Knossos makes some… interesting aesthetic decisions. It has an adaptive, 70’s synth soundtrack that generates atmospheric tunes on the fly. The music is actually quite good at getting your heart pumping when the action kicks up, but I can’t help feeling it’s out of place. This is the sort of music you associate with Blade Runner and Tron, not epic historical fantasy. It makes the whole experience feel very “videogamey,” which isn’t exactly what you want in what’s ostensibly an immersive horror title.
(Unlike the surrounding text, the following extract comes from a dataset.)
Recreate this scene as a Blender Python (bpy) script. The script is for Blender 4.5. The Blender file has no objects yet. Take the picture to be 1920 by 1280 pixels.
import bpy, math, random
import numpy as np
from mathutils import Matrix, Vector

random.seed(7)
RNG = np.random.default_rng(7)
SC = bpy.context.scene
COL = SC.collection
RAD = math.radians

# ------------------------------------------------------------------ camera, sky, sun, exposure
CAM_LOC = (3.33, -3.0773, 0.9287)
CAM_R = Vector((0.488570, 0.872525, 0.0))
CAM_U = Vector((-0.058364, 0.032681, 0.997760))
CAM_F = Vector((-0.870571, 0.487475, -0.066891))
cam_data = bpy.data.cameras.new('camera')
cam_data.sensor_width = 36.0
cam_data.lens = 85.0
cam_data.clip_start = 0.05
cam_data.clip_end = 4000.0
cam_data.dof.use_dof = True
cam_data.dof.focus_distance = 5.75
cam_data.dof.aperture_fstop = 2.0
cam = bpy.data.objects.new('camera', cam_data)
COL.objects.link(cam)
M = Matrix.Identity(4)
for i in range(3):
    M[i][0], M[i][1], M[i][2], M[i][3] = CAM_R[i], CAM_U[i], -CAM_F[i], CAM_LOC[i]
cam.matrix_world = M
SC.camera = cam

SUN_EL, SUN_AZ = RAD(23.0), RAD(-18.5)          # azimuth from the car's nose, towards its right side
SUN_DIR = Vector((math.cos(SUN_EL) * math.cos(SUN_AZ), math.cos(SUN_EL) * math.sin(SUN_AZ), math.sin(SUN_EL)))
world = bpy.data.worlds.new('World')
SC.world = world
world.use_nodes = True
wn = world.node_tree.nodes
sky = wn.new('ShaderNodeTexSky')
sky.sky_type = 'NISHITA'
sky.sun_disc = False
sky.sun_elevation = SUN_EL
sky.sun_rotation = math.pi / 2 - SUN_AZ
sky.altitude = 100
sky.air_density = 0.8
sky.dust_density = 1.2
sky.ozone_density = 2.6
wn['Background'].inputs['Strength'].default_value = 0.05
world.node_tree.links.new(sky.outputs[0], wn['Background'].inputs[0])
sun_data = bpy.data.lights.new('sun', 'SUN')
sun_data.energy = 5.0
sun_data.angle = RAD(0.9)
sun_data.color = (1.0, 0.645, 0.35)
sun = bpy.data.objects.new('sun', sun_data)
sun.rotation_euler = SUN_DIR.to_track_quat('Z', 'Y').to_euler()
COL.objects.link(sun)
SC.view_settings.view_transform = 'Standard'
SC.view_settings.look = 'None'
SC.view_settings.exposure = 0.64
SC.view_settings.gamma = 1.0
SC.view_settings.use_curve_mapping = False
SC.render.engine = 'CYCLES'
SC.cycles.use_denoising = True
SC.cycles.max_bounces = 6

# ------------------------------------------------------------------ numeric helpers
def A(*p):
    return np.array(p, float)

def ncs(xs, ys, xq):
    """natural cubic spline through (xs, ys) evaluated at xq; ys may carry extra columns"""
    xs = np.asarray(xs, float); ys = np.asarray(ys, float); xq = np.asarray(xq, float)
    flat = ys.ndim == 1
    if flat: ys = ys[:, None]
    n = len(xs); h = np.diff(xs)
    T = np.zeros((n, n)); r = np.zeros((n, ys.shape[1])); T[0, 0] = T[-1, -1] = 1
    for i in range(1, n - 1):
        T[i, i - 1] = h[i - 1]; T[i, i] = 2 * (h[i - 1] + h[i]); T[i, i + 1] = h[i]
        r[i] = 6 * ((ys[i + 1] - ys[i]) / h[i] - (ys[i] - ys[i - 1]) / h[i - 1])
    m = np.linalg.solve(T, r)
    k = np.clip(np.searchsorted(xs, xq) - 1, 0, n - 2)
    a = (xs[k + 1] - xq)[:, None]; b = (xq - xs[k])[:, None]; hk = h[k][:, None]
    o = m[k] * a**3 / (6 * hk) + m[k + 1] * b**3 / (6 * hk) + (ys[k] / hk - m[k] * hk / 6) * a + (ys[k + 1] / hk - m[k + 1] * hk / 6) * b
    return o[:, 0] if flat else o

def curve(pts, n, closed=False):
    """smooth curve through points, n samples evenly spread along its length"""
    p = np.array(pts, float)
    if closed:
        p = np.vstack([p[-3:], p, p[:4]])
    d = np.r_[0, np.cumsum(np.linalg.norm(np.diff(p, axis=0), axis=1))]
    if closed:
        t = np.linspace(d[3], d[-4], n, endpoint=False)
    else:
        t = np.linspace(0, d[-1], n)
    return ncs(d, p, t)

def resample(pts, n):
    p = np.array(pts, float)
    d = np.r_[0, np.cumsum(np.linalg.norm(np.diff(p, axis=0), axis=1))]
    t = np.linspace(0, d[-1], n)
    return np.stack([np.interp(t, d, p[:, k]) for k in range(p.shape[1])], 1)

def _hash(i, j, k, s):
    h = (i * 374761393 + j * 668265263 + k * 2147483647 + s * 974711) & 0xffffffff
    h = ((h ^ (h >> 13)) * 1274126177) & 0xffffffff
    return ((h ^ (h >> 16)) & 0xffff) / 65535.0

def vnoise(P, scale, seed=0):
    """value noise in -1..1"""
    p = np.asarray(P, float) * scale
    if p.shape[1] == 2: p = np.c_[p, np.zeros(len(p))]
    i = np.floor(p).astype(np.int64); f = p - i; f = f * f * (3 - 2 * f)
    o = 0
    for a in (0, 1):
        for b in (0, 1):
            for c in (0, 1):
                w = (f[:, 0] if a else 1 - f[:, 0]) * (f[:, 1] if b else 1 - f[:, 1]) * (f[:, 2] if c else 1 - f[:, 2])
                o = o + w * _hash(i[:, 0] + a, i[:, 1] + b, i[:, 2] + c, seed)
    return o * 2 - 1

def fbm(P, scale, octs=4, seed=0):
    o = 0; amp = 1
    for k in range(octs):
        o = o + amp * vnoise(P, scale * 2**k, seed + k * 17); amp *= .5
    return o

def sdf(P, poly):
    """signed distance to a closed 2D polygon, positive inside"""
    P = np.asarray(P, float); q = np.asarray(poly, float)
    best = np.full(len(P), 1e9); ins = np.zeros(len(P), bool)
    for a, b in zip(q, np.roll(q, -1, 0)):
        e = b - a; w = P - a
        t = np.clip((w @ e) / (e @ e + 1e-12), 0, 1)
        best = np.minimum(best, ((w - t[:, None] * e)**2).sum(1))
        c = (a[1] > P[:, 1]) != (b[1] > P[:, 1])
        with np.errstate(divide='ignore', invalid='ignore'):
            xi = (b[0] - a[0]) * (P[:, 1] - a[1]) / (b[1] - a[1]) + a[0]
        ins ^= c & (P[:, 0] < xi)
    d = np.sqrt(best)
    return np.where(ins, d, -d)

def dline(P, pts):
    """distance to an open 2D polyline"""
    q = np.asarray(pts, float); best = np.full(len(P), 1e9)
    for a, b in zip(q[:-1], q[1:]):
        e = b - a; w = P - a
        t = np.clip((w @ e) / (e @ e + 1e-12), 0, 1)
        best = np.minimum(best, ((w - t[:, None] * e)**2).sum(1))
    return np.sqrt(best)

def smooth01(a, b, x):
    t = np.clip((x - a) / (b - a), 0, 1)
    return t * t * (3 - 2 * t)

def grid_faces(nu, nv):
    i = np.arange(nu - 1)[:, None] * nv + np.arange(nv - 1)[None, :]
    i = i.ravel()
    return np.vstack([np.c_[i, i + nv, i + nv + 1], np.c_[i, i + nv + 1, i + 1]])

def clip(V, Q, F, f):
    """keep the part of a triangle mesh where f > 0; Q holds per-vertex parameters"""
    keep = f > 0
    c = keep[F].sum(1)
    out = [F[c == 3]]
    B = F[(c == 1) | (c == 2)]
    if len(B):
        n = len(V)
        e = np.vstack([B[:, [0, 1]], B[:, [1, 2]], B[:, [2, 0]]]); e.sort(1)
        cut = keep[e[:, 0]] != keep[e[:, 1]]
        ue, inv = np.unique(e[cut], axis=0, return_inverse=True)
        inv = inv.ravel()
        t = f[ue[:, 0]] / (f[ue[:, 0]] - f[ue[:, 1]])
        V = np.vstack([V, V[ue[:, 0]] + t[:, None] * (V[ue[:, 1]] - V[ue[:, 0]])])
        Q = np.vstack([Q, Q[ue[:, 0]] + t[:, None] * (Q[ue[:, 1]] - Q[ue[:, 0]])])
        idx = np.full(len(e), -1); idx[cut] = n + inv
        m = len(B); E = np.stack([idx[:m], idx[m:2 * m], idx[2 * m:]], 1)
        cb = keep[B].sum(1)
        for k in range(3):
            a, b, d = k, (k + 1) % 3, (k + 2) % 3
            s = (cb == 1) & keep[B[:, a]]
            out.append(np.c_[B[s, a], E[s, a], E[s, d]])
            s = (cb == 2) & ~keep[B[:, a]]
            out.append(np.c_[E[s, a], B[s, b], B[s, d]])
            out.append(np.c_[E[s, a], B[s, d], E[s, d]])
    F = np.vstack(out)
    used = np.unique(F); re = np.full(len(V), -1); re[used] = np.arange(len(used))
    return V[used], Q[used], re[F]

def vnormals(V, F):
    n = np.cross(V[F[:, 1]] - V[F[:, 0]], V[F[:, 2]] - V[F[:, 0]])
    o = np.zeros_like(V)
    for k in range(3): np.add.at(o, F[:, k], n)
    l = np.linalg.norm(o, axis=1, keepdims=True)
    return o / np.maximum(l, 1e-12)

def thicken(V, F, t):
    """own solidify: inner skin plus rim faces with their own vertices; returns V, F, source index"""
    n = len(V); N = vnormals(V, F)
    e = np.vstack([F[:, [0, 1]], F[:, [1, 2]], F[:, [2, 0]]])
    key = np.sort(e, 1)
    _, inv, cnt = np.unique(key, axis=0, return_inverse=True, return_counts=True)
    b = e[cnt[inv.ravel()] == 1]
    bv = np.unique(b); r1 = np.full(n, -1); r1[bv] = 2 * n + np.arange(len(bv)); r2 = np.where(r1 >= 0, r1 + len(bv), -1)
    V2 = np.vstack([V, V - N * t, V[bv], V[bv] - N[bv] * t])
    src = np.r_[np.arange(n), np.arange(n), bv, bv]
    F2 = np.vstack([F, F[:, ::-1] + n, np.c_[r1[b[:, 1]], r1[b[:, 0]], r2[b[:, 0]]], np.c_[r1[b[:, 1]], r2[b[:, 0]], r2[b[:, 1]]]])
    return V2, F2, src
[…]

The visuals are okay when you can see them, which isn’t often. Models are a little low-poly, and the creature designs are as generic as they come, but the lighting is nice (when there is any) and the environments do a decent job evoking Greek architecture. You can also see your full body if you look down, which is always a nice touch in first person games.  Unfortunately, everything is animated in a jerky, unnatural way, and that’s when it works right. It’s common for enemies to get stuck on geometry or otherwise bug out, including the bosses, which can lead to you being trapped in a dead end while they effectively camp at the only exit.

2014-04-04_00003

Closing Comments:

Depths of Fear: Knossos is an ill-conceived jumble of ideas that just don’t work well together. Amnesia-style horror needs strong level design to deliver proper pacing and keep players from getting frustrated. Roguelikes need to strike a careful balance between empowering and threatening the player, and give them enough information to play with the hand they’re dealt. A fusion of the two simply fails to manage either, and that aside, it’s a poor choice for adapting this particular myth.